» Your objective:
Copy verbatim the material from its first line to the line that holds "except Exception: pass", including that line.

» Data section:

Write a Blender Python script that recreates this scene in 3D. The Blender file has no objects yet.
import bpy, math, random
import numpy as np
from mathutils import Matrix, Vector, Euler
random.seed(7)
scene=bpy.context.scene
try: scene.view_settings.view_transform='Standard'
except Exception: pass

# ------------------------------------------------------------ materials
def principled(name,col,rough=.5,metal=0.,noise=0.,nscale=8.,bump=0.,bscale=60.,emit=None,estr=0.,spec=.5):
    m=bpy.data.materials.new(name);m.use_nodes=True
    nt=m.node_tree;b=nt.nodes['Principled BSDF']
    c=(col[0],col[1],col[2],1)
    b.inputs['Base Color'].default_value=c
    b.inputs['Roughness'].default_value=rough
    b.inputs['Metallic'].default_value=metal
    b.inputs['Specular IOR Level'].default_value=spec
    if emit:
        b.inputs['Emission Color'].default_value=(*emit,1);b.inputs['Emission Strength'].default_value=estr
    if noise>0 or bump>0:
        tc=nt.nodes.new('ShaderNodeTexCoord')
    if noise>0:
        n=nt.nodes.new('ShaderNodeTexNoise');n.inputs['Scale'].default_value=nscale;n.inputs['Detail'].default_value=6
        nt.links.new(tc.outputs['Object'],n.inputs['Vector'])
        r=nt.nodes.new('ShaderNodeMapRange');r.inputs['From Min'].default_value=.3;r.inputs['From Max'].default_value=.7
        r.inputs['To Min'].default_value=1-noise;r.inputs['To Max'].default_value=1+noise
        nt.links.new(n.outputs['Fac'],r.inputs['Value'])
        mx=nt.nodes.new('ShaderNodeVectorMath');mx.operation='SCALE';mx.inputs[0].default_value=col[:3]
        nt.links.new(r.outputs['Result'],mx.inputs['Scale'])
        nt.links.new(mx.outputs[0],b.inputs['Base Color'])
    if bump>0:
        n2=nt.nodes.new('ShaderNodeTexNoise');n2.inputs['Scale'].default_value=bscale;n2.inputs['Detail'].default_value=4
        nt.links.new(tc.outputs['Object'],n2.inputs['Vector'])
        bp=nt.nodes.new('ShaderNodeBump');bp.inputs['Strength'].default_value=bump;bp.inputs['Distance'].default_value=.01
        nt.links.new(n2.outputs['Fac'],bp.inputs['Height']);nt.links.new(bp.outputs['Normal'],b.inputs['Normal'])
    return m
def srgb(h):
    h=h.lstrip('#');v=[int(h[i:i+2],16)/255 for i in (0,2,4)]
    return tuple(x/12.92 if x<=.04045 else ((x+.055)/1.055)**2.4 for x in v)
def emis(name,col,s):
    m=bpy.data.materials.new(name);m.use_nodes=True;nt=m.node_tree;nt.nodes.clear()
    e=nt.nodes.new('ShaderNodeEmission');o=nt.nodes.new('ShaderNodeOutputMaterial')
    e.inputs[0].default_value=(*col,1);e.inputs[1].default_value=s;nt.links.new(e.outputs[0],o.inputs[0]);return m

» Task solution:
Write a Blender Python script that recreates this scene in 3D. The Blender file has no objects yet.
import bpy, math, random
import numpy as np
from mathutils import Matrix, Vector, Euler
random.seed(7)
scene=bpy.context.scene
try: scene.view_settings.view_transform='Standard'
except Exception: pass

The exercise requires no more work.